O'CONNOR: Just when you thought every possible contest had been contested, South Korea proved you dead wrong. The first spaced out competition pitted contestants against - well, themselves - to see who could be the very most zoned out the very longest. Kind of like a staring contest between yourself and space. Contestants were checked for steady heartbeat and absence of giggling for at least three hours. Who won? A 9-year-old girl whose teacher had complained about her daydreaming class.
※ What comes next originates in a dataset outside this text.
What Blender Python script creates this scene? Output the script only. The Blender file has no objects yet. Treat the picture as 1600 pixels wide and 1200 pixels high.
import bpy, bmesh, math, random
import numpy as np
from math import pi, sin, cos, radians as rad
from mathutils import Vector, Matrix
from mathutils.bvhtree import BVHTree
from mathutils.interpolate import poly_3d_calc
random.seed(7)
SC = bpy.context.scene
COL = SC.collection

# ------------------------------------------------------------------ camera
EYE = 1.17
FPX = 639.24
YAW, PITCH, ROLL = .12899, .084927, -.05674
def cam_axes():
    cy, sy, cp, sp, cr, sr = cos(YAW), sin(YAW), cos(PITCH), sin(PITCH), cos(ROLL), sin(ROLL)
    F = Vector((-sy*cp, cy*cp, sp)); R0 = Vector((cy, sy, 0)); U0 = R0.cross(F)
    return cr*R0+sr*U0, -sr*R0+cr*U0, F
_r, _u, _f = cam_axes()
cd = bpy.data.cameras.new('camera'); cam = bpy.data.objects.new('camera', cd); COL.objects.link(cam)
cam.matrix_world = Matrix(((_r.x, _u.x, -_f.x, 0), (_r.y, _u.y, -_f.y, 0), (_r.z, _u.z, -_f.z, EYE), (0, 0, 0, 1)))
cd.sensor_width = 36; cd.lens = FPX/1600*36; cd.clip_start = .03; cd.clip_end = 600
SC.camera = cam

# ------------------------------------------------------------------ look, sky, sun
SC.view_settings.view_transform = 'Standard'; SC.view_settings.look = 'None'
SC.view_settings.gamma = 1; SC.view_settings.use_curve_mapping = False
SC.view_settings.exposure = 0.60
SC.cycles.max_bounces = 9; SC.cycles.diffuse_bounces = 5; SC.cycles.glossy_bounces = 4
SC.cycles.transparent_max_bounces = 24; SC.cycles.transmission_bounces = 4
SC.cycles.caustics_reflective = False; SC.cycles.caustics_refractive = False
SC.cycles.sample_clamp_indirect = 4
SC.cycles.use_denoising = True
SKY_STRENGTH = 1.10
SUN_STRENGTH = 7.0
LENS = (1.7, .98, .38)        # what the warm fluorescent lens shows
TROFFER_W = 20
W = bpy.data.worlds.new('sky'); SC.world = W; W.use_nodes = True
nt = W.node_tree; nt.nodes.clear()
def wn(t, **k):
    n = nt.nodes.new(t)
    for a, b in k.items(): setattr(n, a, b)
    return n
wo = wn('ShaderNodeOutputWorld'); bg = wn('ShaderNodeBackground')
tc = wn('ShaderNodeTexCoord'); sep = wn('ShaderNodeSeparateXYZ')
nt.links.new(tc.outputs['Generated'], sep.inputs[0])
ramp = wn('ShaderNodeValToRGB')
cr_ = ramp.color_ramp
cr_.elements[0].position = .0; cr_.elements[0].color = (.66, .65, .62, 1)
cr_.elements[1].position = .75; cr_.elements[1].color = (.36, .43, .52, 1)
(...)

SAGAL: All right, here are your choices. One of these competitions actually happened recently and crowned a winner. Was it from Luke Burbank, a body odor competition in Funk Springs, Arkansas? From Alonzo Bodden, the iLympics - students showing their skills in using or not using their phone? Or from Kyrie O'Connor, a space-out competition to see who could be the most zoned out in South Korea? Which of these was the story of a real competition?
MCMILLAN: Oh, man.
SAGAL: It is tricky.
MCMILLAN: I like all three of them, but I think I've got to go - I'll go with Kyrie's.
(LAUGHTER)
SAGAL: All right, you're going to go with Kyrie's story, which is the spaced-out competition in South Korea. Well, we spoke to someone familiar with this real competition.
(SOUNDBITE OF ARCHIVED BROADCAST)
ANDY CAMPBELL: This was the world's first space-out competition, where the nation's finest space cadets stared off into the ether for long as possible.
(APPLAUSE)
SAGAL: As Andy Campbell, an editor at The Huffington Post talking about South Korea's space-out competition. Yes Jeff, you pulled it out.
MCMILLAN: Right.
SAGAL: Kyrie did tell the true story so you've earned a point for Kyrie just for being truthful, but you've also won our prize - the voice of scorekeeper emeritus Carl Kasell on your voicemail. Congratulations and well done.
MCMILLAN: Thank you.
(APPLAUSE)
SAGAL: Thank you so much for playing.